[Instructions to follow]: Verbatim output of all the material below is required.

## start

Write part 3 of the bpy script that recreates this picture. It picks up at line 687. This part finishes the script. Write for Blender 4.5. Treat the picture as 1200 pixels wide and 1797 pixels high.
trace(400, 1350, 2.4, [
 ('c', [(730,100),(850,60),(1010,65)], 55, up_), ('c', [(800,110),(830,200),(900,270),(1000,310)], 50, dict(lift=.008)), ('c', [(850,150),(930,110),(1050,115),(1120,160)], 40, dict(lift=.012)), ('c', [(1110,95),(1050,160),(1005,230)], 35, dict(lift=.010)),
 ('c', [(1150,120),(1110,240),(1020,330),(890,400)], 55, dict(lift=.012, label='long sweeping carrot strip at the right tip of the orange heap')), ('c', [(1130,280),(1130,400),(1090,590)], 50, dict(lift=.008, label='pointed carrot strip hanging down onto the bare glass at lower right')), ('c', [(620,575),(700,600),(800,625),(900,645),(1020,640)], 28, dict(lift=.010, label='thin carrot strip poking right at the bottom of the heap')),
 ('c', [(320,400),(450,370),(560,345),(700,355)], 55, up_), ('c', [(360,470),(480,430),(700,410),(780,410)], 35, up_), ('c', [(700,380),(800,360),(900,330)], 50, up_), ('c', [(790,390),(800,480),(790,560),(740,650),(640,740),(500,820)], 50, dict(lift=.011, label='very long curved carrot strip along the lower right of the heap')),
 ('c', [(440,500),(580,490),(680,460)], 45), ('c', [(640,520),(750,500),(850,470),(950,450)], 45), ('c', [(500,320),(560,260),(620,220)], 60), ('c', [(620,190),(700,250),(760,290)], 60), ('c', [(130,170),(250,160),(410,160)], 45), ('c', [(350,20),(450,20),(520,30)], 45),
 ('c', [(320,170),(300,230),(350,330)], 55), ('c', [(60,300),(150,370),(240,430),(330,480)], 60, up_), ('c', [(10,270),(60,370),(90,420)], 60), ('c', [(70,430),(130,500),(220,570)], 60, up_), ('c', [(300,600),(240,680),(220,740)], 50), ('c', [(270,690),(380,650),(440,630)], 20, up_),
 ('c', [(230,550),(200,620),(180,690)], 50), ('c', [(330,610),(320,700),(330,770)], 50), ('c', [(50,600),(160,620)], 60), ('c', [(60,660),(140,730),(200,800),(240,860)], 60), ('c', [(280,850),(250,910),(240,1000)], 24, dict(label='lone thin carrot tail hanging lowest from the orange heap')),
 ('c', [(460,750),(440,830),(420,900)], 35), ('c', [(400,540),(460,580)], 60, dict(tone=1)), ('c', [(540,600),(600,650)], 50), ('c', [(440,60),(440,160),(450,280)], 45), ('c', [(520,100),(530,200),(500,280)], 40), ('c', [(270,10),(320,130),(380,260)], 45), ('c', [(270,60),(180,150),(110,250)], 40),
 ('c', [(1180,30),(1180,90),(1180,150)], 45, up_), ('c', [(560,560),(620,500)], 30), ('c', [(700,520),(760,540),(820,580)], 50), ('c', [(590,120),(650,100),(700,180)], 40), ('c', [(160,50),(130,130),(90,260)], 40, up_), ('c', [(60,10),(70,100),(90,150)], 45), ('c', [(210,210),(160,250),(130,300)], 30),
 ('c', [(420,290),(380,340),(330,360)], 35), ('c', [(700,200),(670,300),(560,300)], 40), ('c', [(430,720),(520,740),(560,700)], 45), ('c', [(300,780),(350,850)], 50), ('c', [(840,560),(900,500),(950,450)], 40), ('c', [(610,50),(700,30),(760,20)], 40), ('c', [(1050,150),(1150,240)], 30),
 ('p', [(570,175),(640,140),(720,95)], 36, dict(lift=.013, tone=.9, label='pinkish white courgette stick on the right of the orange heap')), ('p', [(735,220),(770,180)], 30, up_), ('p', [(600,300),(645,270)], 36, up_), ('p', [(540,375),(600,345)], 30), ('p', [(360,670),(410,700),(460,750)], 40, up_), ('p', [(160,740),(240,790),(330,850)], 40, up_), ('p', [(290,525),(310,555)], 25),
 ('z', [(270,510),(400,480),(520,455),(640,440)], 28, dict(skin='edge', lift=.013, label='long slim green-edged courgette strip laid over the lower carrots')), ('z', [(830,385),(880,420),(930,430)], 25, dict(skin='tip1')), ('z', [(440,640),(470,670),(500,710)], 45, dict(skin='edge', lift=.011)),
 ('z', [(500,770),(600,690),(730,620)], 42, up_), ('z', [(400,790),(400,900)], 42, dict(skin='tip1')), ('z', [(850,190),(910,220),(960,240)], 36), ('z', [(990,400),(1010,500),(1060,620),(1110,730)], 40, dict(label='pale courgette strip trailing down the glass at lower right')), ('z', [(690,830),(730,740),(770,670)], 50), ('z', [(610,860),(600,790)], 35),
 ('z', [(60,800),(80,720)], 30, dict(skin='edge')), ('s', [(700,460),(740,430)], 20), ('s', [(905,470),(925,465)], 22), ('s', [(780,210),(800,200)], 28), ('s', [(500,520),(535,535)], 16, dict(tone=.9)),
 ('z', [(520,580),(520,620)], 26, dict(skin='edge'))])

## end

[Answer to the exercise]:
Write part 3 of the bpy script that recreates this picture. It picks up at line 687. This part finishes the script. Write for Blender 4.5. Treat the picture as 1200 pixels wide and 1797 pixels high.
trace(400, 1350, 2.4, [
 ('c', [(730,100),(850,60),(1010,65)], 55, up_), ('c', [(800,110),(830,200),(900,270),(1000,310)], 50, dict(lift=.008)), ('c', [(850,150),(930,110),(1050,115),(1120,160)], 40, dict(lift=.012)), ('c', [(1110,95),(1050,160),(1005,230)], 35, dict(lift=.010)),
 ('c', [(1150,120),(1110,240),(1020,330),(890,400)], 55, dict(lift=.012, label='long sweeping carrot strip at the right tip of the orange heap')), ('c', [(1130,280),(1130,400),(1090,590)], 50, dict(lift=.008, label='pointed carrot strip hanging down onto the bare glass at lower right')), ('c', [(620,575),(700,600),(800,625),(900,645),(1020,640)], 28, dict(lift=.010, label='thin carrot strip poking right at the bottom of the heap')),
 ('c', [(320,400),(450,370),(560,345),(700,355)], 55, up_), ('c', [(360,470),(480,430),(700,410),(780,410)], 35, up_), ('c', [(700,380),(800,360),(900,330)], 50, up_), ('c', [(790,390),(800,480),(790,560),(740,650),(640,740),(500,820)], 50, dict(lift=.011, label='very long curved carrot strip along the lower right of the heap')),
 ('c', [(440,500),(580,490),(680,460)], 45), ('c', [(640,520),(750,500),(850,470),(950,450)], 45), ('c', [(500,320),(560,260),(620,220)], 60), ('c', [(620,190),(700,250),(760,290)], 60), ('c', [(130,170),(250,160),(410,160)], 45), ('c', [(350,20),(450,20),(520,30)], 45),
 ('c', [(320,170),(300,230),(350,330)], 55), ('c', [(60,300),(150,370),(240,430),(330,480)], 60, up_), ('c', [(10,270),(60,370),(90,420)], 60), ('c', [(70,430),(130,500),(220,570)], 60, up_), ('c', [(300,600),(240,680),(220,740)], 50), ('c', [(270,690),(380,650),(440,630)], 20, up_),
 ('c', [(230,550),(200,620),(180,690)], 50), ('c', [(330,610),(320,700),(330,770)], 50), ('c', [(50,600),(160,620)], 60), ('c', [(60,660),(140,730),(200,800),(240,860)], 60), ('c', [(280,850),(250,910),(240,1000)], 24, dict(label='lone thin carrot tail hanging lowest from the orange heap')),
 ('c', [(460,750),(440,830),(420,900)], 35), ('c', [(400,540),(460,580)], 60, dict(tone=1)), ('c', [(540,600),(600,650)], 50), ('c', [(440,60),(440,160),(450,280)], 45), ('c', [(520,100),(530,200),(500,280)], 40), ('c', [(270,10),(320,130),(380,260)], 45), ('c', [(270,60),(180,150),(110,250)], 40),
 ('c', [(1180,30),(1180,90),(1180,150)], 45, up_), ('c', [(560,560),(620,500)], 30), ('c', [(700,520),(760,540),(820,580)], 50), ('c', [(590,120),(650,100),(700,180)], 40), ('c', [(160,50),(130,130),(90,260)], 40, up_), ('c', [(60,10),(70,100),(90,150)], 45), ('c', [(210,210),(160,250),(130,300)], 30),
 ('c', [(420,290),(380,340),(330,360)], 35), ('c', [(700,200),(670,300),(560,300)], 40), ('c', [(430,720),(520,740),(560,700)], 45), ('c', [(300,780),(350,850)], 50), ('c', [(840,560),(900,500),(950,450)], 40), ('c', [(610,50),(700,30),(760,20)], 40), ('c', [(1050,150),(1150,240)], 30),
 ('p', [(570,175),(640,140),(720,95)], 36, dict(lift=.013, tone=.9, label='pinkish white courgette stick on the right of the orange heap')), ('p', [(735,220),(770,180)], 30, up_), ('p', [(600,300),(645,270)], 36, up_), ('p', [(540,375),(600,345)], 30), ('p', [(360,670),(410,700),(460,750)], 40, up_), ('p', [(160,740),(240,790),(330,850)], 40, up_), ('p', [(290,525),(310,555)], 25),
 ('z', [(270,510),(400,480),(520,455),(640,440)], 28, dict(skin='edge', lift=.013, label='long slim green-edged courgette strip laid over the lower carrots')), ('z', [(830,385),(880,420),(930,430)], 25, dict(skin='tip1')), ('z', [(440,640),(470,670),(500,710)], 45, dict(skin='edge', lift=.011)),
 ('z', [(500,770),(600,690),(730,620)], 42, up_), ('z', [(400,790),(400,900)], 42, dict(skin='tip1')), ('z', [(850,190),(910,220),(960,240)], 36), ('z', [(990,400),(1010,500),(1060,620),(1110,730)], 40, dict(label='pale courgette strip trailing down the glass at lower right')), ('z', [(690,830),(730,740),(770,670)], 50), ('z', [(610,860),(600,790)], 35),
 ('z', [(60,800),(80,720)], 30, dict(skin='edge')), ('s', [(700,460),(740,430)], 20), ('s', [(905,470),(925,465)], 22), ('s', [(780,210),(800,200)], 28), ('s', [(500,520),(535,535)], 16, dict(tone=.9)),
 ('z', [(520,580),(520,620)], 26, dict(skin='edge'))])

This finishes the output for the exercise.